A complete story with an ending, right?
We catch another play, set elsewhere, in Pisa. King Tantalus invites the gods to a feast. He murders his son Pelops and feeds him to the gods. The gods eat Pelops’ shoulder, but, realizing what they’ve done, they resurrect Pelops and condemn Tantalus to Hades, where he is punished forever, surrounded by delicious food while he starves.
Good play! That’s a story, with an ending, right?
But then we watch another play. Pelops — the same whose shoulder was eaten by gods — is king of Pisa now. He holds court, where he receives a refugee named Laius. Laius is the son of Cadmus (seen before). Laius rapes Pelops’ son Chrysippus, and is cursed for it: he will be murdered by his own son.
Complete story?
We go see another play. Laius reclaims the throne of Thebes, marries Jocasta, has a son named Oedipus…

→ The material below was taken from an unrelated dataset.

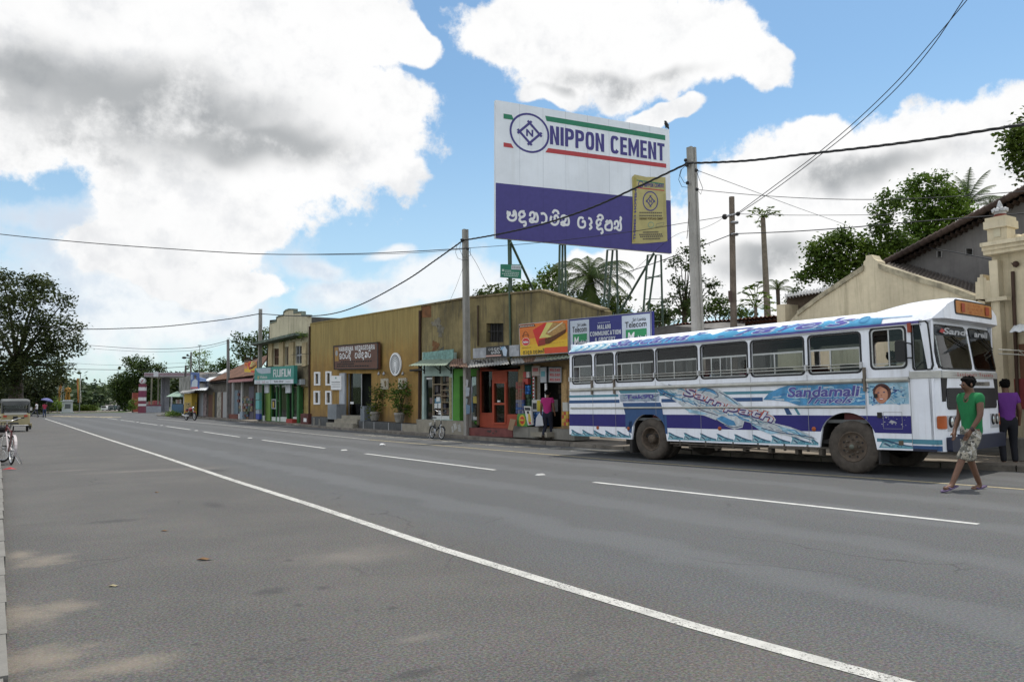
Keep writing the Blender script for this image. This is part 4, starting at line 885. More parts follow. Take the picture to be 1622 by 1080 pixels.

I’m sure you know THAT play.
And maybe you get the point I’m trying to make?
Because OEDIPUS is AN EPISODE of Greek drama.
It is A PLAY.
It is AN UPDATE, like an update of The Headmaster.
OEDIPUS THE KING is part of an endlessly proliferating series of stories that build a thorough, all-encompassing world of mythologies.
In the Theban cycle, Oedipus’s story is followed by Seven Against Thebes, and then Antigone, and then Oedipus at Colonus.
But the Pisan cycle continues too. Pelops has a son, Agamemnon, you’ve probably heard of him too.
And then there are Orestes and Elektra, the son and daughter of Agamemnon.
*****
Everyone who attended the Greek theatre would return each year expecting UPDATES.
The stories CONTINUED.
*****
Edited to try to keep the transliteration of Cadmus consistently romanized, not Kadmus.